The court in Poplar County granted a defense motion to suppress evidence that the defendant’s mother deleted text messages on the night of Dec. 5, 2024, ruling the probative value was outweighed by unfair prejudice and that the state had not shown a sufficient link between the defendant and the deletions.
At a pretrial hearing on the motion, defense counsel Mabel Robinson argued the deletion was the mother’s unilateral act and therefore irrelevant to whether the defendant, Joe Martorell, committed the charged conduct. The state said the deletions and later statements were admissible under ER 404(b) to show consciousness of guilt and cited case law such as State v. Kosanke and related authorities in urging admissibility.
Judge Colleen Meli ruled for the defense, saying the record did not show by a sufficient preponderance that the defendant had knowledge of or participated in the deletion and that admitting the evidence risked juror confusion and unfair prejudice. “I’m going to grant the motion to suppress,” the court stated when issuing the ruling.

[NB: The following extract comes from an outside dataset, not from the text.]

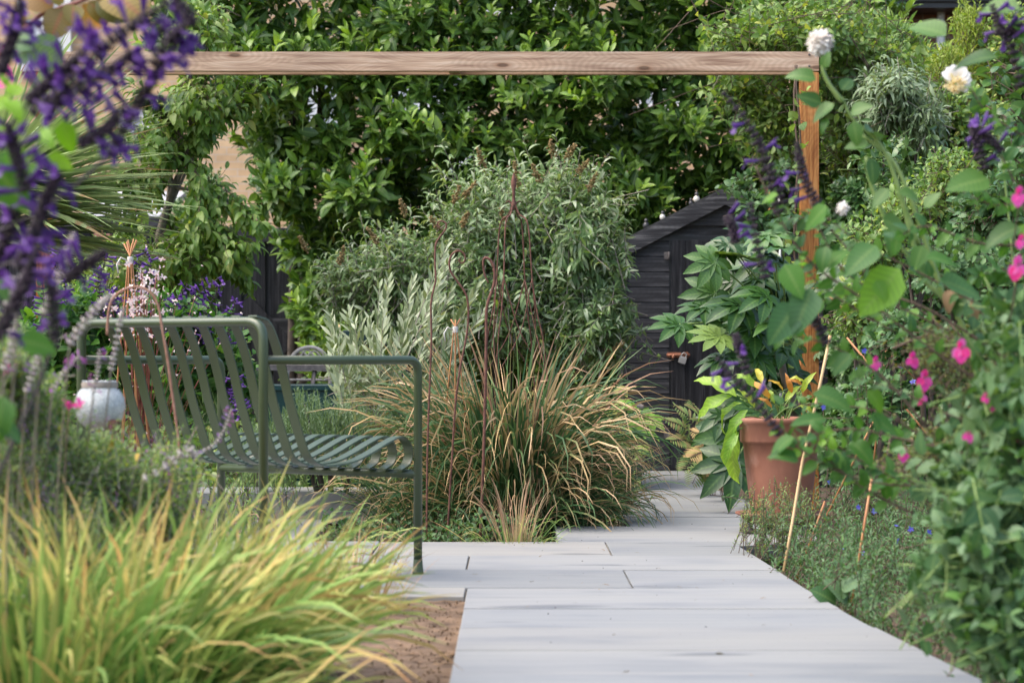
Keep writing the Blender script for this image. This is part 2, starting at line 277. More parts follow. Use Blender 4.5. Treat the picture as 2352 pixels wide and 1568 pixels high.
# ------------------------------------------------------------------ mesh tools
class MB:
    """Collects pieces; build() makes ONE mesh object."""
    def __init__(s): s.V = []; s.Lp = []; s.S = []; s.T = []; s.A = []; s.U = []; s.MI = []; s.n = 0; s.SM = []
    def add(s, V, loops, sizes, tint=None, across=None, along=None, mi=0, smooth=True):
        V = np.asarray(V, dtype=np.float32).reshape(-1, 3); n = len(V)
        s.V.append(V); s.Lp.append(np.asarray(loops, dtype=np.int32) + s.n); s.S.append(np.asarray(sizes, dtype=np.int32))
        f = lambda a: np.broadcast_to(np.asarray(0. if a is None else a, dtype=np.float32), (n,))
        s.T.append(f(tint)); s.A.append(f(across)); s.U.append(f(along))
        s.MI.append(np.full(len(sizes), mi, dtype=np.int32)); s.SM.append(np.full(len(sizes), smooth)); s.n += n
    def mesh(s, name, mats):
        me = bpy.data.meshes.new(name)
        if s.n == 0: return me
        V = np.concatenate(s.V); Lp = np.concatenate(s.Lp); S = np.concatenate(s.S)
        me.vertices.add(len(V)); me.vertices.foreach_set('co', V.ravel())
        me.loops.add(len(Lp)); me.loops.foreach_set('vertex_index', Lp)
        me.polygons.add(len(S)); st = np.zeros(len(S), dtype=np.int32); st[1:] = np.cumsum(S)[:-1]
        me.polygons.foreach_set('loop_start', st)
        me.polygons.foreach_set('material_index', np.concatenate(s.MI)); me.polygons.foreach_set('use_smooth', np.concatenate(s.SM))
        for nm, arr in (('tint', s.T), ('across', s.A), ('along', s.U)):
            a = me.attributes.new(nm, 'FLOAT', 'POINT'); a.data.foreach_set('value', np.concatenate(arr))
        for m in mats: me.materials.append(m)
        me.update(calc_edges=True); return me
    def build(s, name, mats, parent=None, loc=None):
        if not isinstance(mats, (list, tuple)): mats = [mats]
        me = s.mesh(name, mats); o = bpy.data.objects.new(name, me); COL.objects.link(o)
        if parent is not None: o.parent = parent
        if loc is not None: o.location = loc
        return o
    # shapes (world coordinates; use off= to shift by minus the parent's place)
    def box(s, lo, hi, mi=0, bev=0, off=(0, 0, 0)):
        x0, y0, z0 = [a - b for a, b in zip(lo, off)]; x1, y1, z1 = [a - b for a, b in zip(hi, off)]
        s.prism([(x0, y0), (x1, y0), (x1, y1), (x0, y1)], z0, z1, mi, bev)
    def prism(s, poly, z0, z1, mi=0, bev=0):
        P = np.array(poly, dtype=float); n = len(P)
        area = sum(P[i][0] * P[(i + 1) % n][1] - P[(i + 1) % n][0] * P[i][1] for i in range(n))
        if area < 0: P = P[::-1]
        rings = []
        if bev:
            c = P.mean(0); d = P - c; l = np.linalg.norm(d, axis=1, keepdims=True); Pi = c + d * (1 - bev * 1.4 / l)
            rings = [(P, z0), (P, z1 - bev), (Pi, z1)]
        else: rings = [(P, z0), (P, z1)]
        V = []
        for (Q, z) in rings: V += [(q[0], q[1], z) for q in Q]
        lo = list(range(n))[::-1]; sz = [n]
        for r in range(len(rings) - 1):
            for i in range(n): lo += [r * n + i, r * n + (i + 1) % n, (r + 1) * n + (i + 1) % n, (r + 1) * n + i]; sz.append(4)
        b = (len(rings) - 1) * n; lo += list(range(b, b + n)); sz.append(n)
        s.add(V, lo, sz, mi=mi, smooth=False)
    def obox(s, c, ax, ay, az, mi=0):
        """Box from centre and three half-axis vectors."""
        c, ax, ay, az = [np.array(a, dtype=float) for a in (c, ax, ay, az)]
        V = [c + i * ax + j * ay + k * az for k in (-1, 1) for (i, j) in ((-1, -1), (1, -1), (1, 1), (-1, 1))]
        s.add(V, [3, 2, 1, 0, 4, 5, 6, 7, 0, 1, 5, 4, 1, 2, 6, 5, 2, 3, 7, 6, 3, 0, 4, 7], [4] * 6, mi=mi, smooth=False)
    def tube(s, pts, r, sides=6, mi=0, tint=0, cap=True):
        P = np.array([tuple(p) for p in pts], dtype=float); n = len(P)
        R = np.broadcast_to(np.asarray(r, dtype=float), (n,)) if np.ndim(r) == 0 else np.asarray(r, dtype=float)
        T = np.gradient(P, axis=0); T /= np.maximum(np.linalg.norm(T, axis=1, keepdims=True), 1e-9)
        ref = np.array([0, 0, 1.]) if abs(T[0][2]) < .9 else np.array([1., 0, 0])
        A = np.cross(T[0], ref); A /= np.linalg.norm(A); V = []
        for i in range(n):
            A = A - T[i] * A.dot(T[i]); A /= max(np.linalg.norm(A), 1e-9); B = np.cross(T[i], A)
            for k in range(sides):
                a = 2 * PI * k / sides; V.append(P[i] + R[i] * (A * math.cos(a) + B * math.sin(a)))
        lo = []; sz = []
        for i in range(n - 1):
            for k in range(sides):
                k2 = (k + 1) % sides; lo += [i * sides + k, i * sides + k2, (i + 1) * sides + k2, (i + 1) * sides + k]; sz.append(4)
        if cap: lo += list(range(sides))[::-1] + list(range((n - 1) * sides, n * sides)); sz += [sides, sides]
        s.add(V, lo, sz, tint=tint, mi=mi)
    def lathe(s, prof, c=(0, 0, 0), seg=32, mi=0, wob=0):
        V = []; 
        for (r, z) in prof:
            for k in range(seg):
                a = 2 * PI * k / seg; V.append((c[0] + r * math.cos(a), c[1] + r * math.sin(a), c[2] + z))
        lo = []; sz = []
        for i in range(len(prof) - 1):
            for k in range(seg):
                k2 = (k + 1) % seg; lo += [i * seg + k, i * seg + k2, (i + 1) * seg + k2, (i + 1) * seg + k]; sz.append(4)
        s.add(V, lo, sz, mi=mi)
    def twigs(s, A, B, r0, r1, mi=0):
        """Many thin three-sided twigs at once, from A to B."""
        A = np.asarray(A, float); B = np.asarray(B, float); n = len(A)
        if n == 0: return
        T = B - A; T /= np.maximum(np.linalg.norm(T, axis=1, keepdims=True), 1e-9)
        ref = np.where(np.abs(T[:, 2:3]) < .9, np.array([[0, 0, 1.]]), np.array([[1., 0, 0]]))
        X = np.cross(T, ref); X /= np.linalg.norm(X, axis=1, keepdims=True); Y = np.cross(T, X)
        ring = lambda C, r: np.stack([C + r * (X * math.cos(a) + Y * math.sin(a)) for a in (0, 2 * PI / 3, 4 * PI / 3)], 1)
        V = np.concatenate([ring(A, r0), ring(B, r1)], 1)
        q = np.array([0, 1, 4, 3, 1, 2, 5, 4, 2, 0, 3, 5]); lo = (q[None] + 6 * np.arange(n)[:, None]).ravel()
        s.add(V.reshape(-1, 3), lo, np.full(3 * n, 4), mi=mi)
    def stamp(s, t, Mx, T, tint, mi=0):
        """Many copies of one template at once: Mx (n,3,3), T (n,3), tint (n,)."""
        n = len(T)
        if n == 0: return
        V = np.einsum('nij,kj->nki', Mx, t['V']) + T[:, None, :]
        k = len(t['V']); lo = (t['L'][None] + k * np.arange(n)[:, None]).ravel()
        s.add(V.reshape(-1, 3), lo, np.tile(t['S'], n), tint=np.repeat(tint, k), across=np.tile(t['A'], n), along=np.tile(t['U'], n), mi=mi)

def tmpl(V, L, S, A=None, U=None):
    V = np.array(V, dtype=float); k = len(V)
    return dict(V=V, L=np.array(L), S=np.array(S), A=np.ones(k) if A is None else np.array(A, float), U=np.zeros(k) if U is None else np.array(U, float), mesh={})
def t_leaf(w=.4, n=4, fold=.25, curve=.5, p=1.0, q=.8, wav=0, twist=0, pet=.08):
    """Leaf of length 1 along +Y, upper face +Z: folded at the midrib, arched, pointed."""
    V = []; A = []; U = []
    x = z = 0; y = 0; a = curve * .25
    ts = [i / n for i in range(n + 1)]; py = pz = 0; prev = 0
    for t in ts:
        a = curve * (.35 - t); py += (t - prev) * math.cos(a); pz += (t - prev) * math.sin(a); prev = t
        hw = max(.004, w / 2 * math.sin(PI * min(1, max(0, t)) ** p) ** q) if 0 < t < 1 else .012 * (1 if t == 0 else .3)
        lift = fold * hw + wav * math.sin(t * 17) * hw
        V += [(-hw, py, pz + lift), (0, py, pz), (hw, py, pz + lift * (1 - .3 * wav))]; A += [1, 0, 1]; U += [t, t, t]
    L = []; S = []
    for i in range(n):
        b = 3 * i; L += [b, b + 1, b + 4, b + 3, b + 1, b + 2, b + 5, b + 4]; S += [4, 4]
    V = np.array(V); V[:, 1] += pet
    return tmpl(V, L, S, A, U)
def t_lite(w=.4, fold=.2, drop=.1): return tmpl([(0, 0, 0), (-w / 2, .45, fold * w), (0, 1, -drop), (w / 2, .45, fold * w), (0, .5, 0)], [0, 4, 1, 1, 4, 2, 4, 0, 3, 4, 3, 2], [3, 3, 3, 3], [0, 1, 0, 1, 0], [0, .5, 1, .5, .5])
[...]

The contested material concerns messages sent to the defendant at roughly 10:02, 10:04 and 10:05 p.m. on Dec. 5, 2024. Marty Martorell, the defendant’s mother, testified that she took her daughter’s phone at the scene, deleted messages in a panicked state, and later told police she had deleted them. Exhibit 3 — a copy of the three texts — was admitted for the record but will not be usable by the state to prove the defendant’s consciousness of guilt on that point.
Prosecutors had argued that the timing and the mother’s later conduct could be circumstantial evidence that the defendant knew about or consented to suppression of the messages. The defense countered that the mother acted independently and that any inference tying the defendant to that conduct would be speculative.
The court’s ruling narrows the state’s evidence about post‑incident conduct; prosecutors signaled they will proceed with testimony and expert reconstruction evidence on the core factual dispute about whether the defendant’s driving was reckless. The trial continued with witness testimony and later moved to closing arguments.